* _PROMPT_
From the line containing "Write a Blender" through the line containing "return -.012 * xc - k * xc * t", retype each line exactly; include both end lines and nothing beyond them.

* _DATA SHOWN_
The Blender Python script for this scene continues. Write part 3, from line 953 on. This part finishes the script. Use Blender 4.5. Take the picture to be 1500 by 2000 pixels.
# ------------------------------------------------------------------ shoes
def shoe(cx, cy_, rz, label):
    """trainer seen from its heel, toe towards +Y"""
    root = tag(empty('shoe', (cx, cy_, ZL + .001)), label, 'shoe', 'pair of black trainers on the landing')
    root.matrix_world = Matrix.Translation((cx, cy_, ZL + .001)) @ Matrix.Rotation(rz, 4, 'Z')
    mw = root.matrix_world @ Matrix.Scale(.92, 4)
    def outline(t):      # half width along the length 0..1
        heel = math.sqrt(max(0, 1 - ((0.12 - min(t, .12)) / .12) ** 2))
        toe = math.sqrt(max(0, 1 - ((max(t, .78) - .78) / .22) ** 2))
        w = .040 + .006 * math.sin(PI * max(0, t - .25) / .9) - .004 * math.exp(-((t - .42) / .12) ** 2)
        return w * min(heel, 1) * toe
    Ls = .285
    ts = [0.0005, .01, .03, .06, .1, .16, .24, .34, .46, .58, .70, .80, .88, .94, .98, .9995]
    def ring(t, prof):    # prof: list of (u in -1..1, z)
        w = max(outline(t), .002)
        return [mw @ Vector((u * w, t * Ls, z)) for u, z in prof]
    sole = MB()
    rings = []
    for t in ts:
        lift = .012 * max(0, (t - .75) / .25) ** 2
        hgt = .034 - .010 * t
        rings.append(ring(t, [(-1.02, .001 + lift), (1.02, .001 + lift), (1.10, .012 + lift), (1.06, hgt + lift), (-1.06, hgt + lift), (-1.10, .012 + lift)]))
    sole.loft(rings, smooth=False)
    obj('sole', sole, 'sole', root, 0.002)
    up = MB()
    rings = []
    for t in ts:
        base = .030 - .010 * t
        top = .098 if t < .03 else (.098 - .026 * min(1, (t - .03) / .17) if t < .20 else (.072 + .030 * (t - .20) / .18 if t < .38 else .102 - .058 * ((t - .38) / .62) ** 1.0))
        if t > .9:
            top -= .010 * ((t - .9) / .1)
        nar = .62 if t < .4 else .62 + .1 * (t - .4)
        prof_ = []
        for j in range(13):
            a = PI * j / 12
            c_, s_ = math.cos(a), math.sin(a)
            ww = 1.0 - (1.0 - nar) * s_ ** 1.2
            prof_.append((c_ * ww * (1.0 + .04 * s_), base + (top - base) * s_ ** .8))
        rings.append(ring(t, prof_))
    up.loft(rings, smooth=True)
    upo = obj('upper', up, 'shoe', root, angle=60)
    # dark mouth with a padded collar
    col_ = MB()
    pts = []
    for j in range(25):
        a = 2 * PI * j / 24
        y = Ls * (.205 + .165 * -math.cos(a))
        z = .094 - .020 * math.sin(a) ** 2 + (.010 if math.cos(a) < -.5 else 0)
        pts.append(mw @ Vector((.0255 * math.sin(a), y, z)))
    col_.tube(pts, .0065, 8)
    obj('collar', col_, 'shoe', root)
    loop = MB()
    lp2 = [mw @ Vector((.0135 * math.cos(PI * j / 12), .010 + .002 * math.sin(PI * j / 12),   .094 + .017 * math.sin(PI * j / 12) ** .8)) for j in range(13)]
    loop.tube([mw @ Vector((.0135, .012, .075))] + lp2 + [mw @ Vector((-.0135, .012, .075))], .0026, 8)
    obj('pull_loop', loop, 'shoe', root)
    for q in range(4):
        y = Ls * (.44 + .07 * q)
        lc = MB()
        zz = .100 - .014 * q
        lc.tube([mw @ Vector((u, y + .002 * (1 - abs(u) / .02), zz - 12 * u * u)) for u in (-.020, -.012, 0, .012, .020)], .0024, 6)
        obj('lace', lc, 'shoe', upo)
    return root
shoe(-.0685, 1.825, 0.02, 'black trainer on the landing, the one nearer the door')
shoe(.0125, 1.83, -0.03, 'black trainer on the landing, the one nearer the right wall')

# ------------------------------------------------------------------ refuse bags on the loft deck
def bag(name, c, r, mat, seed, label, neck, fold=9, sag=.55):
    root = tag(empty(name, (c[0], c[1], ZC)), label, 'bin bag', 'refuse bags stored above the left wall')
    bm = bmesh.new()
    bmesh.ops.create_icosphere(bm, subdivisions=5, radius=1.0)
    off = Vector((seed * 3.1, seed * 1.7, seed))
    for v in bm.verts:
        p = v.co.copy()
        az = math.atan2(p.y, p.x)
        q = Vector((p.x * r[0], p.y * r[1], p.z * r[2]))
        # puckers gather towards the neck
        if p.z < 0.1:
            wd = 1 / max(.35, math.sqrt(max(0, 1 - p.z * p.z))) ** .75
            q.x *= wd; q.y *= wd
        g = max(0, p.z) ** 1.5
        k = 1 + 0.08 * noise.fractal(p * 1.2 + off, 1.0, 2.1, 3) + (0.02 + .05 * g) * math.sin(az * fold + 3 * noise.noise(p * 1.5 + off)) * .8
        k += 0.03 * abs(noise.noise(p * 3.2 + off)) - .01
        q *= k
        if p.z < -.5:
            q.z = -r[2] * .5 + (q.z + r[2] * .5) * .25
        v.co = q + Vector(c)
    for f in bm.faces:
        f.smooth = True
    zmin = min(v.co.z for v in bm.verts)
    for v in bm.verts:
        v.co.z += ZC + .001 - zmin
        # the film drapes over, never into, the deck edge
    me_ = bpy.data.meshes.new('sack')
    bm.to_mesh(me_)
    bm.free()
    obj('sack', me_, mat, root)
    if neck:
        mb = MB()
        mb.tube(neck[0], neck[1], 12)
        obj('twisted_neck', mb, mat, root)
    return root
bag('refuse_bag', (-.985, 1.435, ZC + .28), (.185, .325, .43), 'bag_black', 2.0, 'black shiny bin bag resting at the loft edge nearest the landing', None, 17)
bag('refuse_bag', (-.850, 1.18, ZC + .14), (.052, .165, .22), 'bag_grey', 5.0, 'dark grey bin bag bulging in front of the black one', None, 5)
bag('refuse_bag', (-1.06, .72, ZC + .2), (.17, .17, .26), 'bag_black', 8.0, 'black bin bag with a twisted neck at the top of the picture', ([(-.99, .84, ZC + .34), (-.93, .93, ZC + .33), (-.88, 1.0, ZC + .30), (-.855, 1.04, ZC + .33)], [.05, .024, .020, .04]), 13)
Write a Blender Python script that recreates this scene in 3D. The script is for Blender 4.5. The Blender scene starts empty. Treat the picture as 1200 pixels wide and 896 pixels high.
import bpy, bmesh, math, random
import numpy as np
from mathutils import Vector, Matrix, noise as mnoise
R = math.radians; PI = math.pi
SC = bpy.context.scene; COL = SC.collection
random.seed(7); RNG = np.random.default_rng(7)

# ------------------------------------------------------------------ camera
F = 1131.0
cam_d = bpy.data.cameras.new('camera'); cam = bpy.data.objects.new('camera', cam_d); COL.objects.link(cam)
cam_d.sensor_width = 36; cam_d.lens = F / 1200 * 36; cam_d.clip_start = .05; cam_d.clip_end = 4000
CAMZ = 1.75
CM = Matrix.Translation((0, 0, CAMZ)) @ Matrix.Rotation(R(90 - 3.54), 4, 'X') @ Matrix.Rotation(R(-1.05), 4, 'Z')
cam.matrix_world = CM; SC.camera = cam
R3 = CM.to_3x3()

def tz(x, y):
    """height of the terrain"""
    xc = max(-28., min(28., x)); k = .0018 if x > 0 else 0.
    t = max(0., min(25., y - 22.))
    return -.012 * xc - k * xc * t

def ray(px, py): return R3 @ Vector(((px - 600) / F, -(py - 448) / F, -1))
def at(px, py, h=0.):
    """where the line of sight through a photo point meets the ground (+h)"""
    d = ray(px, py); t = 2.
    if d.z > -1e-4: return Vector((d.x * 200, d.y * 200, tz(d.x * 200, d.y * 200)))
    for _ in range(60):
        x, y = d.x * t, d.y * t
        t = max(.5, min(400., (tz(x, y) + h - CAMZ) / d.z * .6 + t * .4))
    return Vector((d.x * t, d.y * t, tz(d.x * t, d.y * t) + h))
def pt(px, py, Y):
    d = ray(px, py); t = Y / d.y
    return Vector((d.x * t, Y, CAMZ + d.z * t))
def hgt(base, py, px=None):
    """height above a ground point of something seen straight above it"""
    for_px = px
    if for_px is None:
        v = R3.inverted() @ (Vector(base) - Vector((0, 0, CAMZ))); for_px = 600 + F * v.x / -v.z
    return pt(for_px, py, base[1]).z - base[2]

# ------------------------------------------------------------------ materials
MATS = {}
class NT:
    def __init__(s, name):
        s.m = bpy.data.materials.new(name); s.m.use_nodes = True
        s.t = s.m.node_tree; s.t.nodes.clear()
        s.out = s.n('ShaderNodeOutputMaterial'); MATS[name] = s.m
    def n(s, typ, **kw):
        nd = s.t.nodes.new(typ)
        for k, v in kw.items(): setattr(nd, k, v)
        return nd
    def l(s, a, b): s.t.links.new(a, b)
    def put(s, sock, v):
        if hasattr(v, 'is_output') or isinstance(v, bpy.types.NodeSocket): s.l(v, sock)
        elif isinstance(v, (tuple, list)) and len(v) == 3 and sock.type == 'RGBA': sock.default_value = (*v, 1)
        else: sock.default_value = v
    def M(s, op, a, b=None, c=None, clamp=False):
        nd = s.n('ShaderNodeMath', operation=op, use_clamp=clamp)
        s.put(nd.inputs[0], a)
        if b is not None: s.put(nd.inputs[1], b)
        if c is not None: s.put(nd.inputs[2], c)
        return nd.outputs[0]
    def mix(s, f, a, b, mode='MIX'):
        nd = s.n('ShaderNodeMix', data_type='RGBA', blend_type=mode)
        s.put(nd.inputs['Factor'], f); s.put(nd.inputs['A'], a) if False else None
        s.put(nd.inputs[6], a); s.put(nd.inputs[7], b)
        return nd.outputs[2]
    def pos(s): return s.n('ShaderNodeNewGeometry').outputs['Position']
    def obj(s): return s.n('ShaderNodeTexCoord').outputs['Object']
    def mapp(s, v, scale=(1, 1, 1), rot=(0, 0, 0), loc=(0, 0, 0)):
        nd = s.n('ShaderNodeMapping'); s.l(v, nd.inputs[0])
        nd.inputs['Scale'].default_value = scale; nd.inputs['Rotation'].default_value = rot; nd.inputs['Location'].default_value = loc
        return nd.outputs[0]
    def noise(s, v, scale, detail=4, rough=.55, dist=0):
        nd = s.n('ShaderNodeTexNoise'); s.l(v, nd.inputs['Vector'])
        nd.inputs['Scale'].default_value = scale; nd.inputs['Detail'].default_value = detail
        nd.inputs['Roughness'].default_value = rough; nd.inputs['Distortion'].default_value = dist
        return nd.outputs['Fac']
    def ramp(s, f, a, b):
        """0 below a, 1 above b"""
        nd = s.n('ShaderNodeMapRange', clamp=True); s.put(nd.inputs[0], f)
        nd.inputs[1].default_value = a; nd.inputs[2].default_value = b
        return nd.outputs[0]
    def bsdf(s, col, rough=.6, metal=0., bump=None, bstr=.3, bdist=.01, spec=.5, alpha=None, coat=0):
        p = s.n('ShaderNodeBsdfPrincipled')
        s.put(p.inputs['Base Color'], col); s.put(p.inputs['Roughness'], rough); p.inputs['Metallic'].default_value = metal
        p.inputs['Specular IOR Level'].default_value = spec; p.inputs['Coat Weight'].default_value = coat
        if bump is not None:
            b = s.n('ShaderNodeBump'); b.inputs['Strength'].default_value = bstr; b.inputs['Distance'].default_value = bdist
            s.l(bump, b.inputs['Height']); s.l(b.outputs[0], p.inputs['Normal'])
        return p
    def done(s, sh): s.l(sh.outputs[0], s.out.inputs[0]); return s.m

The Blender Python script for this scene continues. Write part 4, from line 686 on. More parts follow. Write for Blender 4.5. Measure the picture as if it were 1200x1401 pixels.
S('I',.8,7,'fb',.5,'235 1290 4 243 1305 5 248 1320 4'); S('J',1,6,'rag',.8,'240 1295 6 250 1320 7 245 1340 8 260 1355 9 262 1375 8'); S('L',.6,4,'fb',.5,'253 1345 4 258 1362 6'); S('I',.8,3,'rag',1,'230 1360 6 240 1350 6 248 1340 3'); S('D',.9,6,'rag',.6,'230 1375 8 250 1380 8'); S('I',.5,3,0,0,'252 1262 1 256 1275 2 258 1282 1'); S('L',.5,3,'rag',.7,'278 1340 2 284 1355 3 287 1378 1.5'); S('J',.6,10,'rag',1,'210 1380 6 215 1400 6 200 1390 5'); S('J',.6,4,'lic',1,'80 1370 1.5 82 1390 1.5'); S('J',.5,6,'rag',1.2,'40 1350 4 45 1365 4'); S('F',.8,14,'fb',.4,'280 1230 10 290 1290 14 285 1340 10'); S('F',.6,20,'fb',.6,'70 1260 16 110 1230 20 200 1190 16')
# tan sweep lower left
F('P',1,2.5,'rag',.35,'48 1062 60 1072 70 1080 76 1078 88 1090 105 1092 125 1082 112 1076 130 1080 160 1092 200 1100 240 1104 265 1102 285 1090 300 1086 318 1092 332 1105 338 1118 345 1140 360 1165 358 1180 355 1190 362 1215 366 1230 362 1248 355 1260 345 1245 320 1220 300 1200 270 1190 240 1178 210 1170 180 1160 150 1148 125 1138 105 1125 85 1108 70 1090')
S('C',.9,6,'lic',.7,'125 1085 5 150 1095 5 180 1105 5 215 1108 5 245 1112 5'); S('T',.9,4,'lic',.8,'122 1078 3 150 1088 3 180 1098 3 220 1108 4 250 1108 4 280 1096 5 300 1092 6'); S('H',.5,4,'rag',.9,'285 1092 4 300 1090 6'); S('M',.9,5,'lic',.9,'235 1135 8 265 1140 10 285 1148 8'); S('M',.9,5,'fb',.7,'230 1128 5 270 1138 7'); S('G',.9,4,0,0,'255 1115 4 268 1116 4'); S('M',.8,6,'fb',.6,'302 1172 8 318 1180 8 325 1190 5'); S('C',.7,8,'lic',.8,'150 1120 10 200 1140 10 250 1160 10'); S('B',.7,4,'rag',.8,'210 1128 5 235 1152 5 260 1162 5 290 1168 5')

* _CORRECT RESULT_
Write a Blender Python script that recreates this scene in 3D. The script is for Blender 4.5. The Blender scene starts empty. Treat the picture as 1200 pixels wide and 896 pixels high.
import bpy, bmesh, math, random
import numpy as np
from mathutils import Vector, Matrix, noise as mnoise
R = math.radians; PI = math.pi
SC = bpy.context.scene; COL = SC.collection
random.seed(7); RNG = np.random.default_rng(7)

# ------------------------------------------------------------------ camera
F = 1131.0
cam_d = bpy.data.cameras.new('camera'); cam = bpy.data.objects.new('camera', cam_d); COL.objects.link(cam)
cam_d.sensor_width = 36; cam_d.lens = F / 1200 * 36; cam_d.clip_start = .05; cam_d.clip_end = 4000
CAMZ = 1.75
CM = Matrix.Translation((0, 0, CAMZ)) @ Matrix.Rotation(R(90 - 3.54), 4, 'X') @ Matrix.Rotation(R(-1.05), 4, 'Z')
cam.matrix_world = CM; SC.camera = cam
R3 = CM.to_3x3()

def tz(x, y):
    """height of the terrain"""
    xc = max(-28., min(28., x)); k = .0018 if x > 0 else 0.
    t = max(0., min(25., y - 22.))
    return -.012 * xc - k * xc * t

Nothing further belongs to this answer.